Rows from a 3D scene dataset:
◇ ◇ ◇ ◇ ◇ ◇ ◇

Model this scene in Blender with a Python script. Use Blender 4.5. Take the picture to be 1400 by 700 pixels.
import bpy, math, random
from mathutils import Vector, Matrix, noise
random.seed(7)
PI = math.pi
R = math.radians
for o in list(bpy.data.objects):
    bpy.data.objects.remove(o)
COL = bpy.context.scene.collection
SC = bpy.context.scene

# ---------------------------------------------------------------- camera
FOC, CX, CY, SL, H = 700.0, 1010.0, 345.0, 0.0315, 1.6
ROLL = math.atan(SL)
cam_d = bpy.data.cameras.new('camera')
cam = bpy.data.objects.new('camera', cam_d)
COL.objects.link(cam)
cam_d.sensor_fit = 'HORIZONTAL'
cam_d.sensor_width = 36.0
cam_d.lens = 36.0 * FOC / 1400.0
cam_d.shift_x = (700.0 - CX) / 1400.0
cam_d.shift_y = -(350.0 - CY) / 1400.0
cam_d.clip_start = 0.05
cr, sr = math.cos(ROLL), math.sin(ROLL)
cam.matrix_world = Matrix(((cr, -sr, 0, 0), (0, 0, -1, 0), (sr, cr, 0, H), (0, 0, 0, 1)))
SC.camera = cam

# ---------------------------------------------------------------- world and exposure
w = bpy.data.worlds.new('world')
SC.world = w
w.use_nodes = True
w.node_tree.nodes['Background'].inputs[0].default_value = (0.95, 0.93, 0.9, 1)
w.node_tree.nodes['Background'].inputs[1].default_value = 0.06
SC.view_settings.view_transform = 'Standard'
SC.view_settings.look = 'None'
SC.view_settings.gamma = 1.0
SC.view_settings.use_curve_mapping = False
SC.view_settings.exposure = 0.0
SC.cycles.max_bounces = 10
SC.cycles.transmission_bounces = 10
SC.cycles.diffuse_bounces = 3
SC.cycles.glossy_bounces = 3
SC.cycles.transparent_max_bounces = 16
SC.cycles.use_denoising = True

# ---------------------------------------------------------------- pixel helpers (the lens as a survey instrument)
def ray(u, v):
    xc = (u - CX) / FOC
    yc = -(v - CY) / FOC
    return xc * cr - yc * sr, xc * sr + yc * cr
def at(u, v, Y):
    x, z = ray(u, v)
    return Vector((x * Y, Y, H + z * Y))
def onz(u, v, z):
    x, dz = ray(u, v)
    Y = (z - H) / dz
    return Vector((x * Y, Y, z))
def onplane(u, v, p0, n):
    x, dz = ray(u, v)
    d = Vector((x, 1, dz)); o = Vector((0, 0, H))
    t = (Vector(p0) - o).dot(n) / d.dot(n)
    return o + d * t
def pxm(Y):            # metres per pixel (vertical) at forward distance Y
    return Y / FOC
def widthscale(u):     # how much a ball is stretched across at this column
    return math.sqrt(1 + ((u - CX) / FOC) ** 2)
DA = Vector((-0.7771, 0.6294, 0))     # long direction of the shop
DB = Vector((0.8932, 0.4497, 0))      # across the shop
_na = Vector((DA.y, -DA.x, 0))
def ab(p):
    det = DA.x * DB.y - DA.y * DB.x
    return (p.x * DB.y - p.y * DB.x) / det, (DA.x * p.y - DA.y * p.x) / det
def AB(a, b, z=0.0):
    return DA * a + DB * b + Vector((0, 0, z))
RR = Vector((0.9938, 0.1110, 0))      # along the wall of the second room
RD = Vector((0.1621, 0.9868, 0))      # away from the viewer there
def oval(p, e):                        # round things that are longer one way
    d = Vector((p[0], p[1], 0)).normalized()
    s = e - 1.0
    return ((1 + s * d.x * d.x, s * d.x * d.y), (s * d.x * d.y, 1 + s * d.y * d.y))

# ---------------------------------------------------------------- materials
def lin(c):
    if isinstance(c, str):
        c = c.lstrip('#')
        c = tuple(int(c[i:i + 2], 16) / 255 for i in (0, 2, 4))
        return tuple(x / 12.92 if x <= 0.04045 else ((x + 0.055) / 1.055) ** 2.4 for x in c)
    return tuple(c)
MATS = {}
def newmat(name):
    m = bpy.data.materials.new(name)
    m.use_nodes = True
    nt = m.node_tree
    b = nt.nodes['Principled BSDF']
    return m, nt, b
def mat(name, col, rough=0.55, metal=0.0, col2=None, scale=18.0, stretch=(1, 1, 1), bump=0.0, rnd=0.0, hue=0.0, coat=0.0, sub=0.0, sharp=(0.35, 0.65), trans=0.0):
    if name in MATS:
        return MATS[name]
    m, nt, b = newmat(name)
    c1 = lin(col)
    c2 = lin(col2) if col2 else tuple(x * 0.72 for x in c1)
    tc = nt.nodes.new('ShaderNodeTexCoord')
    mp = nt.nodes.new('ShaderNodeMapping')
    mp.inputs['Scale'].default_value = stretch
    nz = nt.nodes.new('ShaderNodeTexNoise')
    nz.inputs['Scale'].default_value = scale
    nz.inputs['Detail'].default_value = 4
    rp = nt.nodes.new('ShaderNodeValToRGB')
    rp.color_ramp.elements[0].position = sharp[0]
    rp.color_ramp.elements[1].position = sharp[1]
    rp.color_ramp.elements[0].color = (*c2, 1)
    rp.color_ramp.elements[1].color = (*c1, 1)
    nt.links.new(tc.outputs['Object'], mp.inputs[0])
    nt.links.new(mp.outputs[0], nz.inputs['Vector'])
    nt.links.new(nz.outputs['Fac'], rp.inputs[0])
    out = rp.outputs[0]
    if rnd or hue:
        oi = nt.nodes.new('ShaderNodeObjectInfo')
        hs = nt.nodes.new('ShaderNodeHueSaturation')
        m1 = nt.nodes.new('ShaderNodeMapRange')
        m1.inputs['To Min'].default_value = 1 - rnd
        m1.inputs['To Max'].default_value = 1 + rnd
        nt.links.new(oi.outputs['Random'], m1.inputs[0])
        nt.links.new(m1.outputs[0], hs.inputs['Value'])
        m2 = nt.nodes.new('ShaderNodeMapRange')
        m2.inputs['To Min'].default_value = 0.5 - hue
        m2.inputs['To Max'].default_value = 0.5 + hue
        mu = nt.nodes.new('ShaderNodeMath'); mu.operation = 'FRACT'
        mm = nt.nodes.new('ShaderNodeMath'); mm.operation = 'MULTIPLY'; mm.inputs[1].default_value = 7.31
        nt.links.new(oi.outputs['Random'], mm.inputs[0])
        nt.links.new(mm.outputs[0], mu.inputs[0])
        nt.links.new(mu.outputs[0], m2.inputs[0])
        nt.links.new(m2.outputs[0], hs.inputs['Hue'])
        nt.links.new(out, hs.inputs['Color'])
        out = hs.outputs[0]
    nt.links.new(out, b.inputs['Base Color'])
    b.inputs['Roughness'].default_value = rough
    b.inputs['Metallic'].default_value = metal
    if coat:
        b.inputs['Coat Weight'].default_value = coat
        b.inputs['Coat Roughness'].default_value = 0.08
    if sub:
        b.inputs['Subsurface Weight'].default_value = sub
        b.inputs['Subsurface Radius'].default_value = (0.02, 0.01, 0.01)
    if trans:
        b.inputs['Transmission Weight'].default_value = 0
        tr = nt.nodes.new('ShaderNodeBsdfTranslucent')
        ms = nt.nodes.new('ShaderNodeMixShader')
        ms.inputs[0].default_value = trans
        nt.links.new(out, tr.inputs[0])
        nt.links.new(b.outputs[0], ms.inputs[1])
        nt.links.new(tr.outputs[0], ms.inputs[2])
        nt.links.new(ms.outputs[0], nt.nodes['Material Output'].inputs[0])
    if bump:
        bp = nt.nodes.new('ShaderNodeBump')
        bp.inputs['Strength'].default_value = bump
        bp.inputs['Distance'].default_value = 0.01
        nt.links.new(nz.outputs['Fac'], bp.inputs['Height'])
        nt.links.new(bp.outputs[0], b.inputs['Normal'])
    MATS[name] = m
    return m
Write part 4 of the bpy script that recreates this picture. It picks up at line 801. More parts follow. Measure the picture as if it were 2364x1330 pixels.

◇ ◇ ◇ ◇ ◇ ◇ ◇

What is asked: Quote the records above from their first line through the line containing "SC.camera = cam", both ends included.

Final answer:
Model this scene in Blender with a Python script. Use Blender 4.5. Take the picture to be 1400 by 700 pixels.
import bpy, math, random
from mathutils import Vector, Matrix, noise
random.seed(7)
PI = math.pi
R = math.radians
for o in list(bpy.data.objects):
    bpy.data.objects.remove(o)
COL = bpy.context.scene.collection
SC = bpy.context.scene

# ---------------------------------------------------------------- camera
FOC, CX, CY, SL, H = 700.0, 1010.0, 345.0, 0.0315, 1.6
ROLL = math.atan(SL)
cam_d = bpy.data.cameras.new('camera')
cam = bpy.data.objects.new('camera', cam_d)
COL.objects.link(cam)
cam_d.sensor_fit = 'HORIZONTAL'
cam_d.sensor_width = 36.0
cam_d.lens = 36.0 * FOC / 1400.0
cam_d.shift_x = (700.0 - CX) / 1400.0
cam_d.shift_y = -(350.0 - CY) / 1400.0
cam_d.clip_start = 0.05
cr, sr = math.cos(ROLL), math.sin(ROLL)
cam.matrix_world = Matrix(((cr, -sr, 0, 0), (0, 0, -1, 0), (sr, cr, 0, H), (0, 0, 0, 1)))
SC.camera = cam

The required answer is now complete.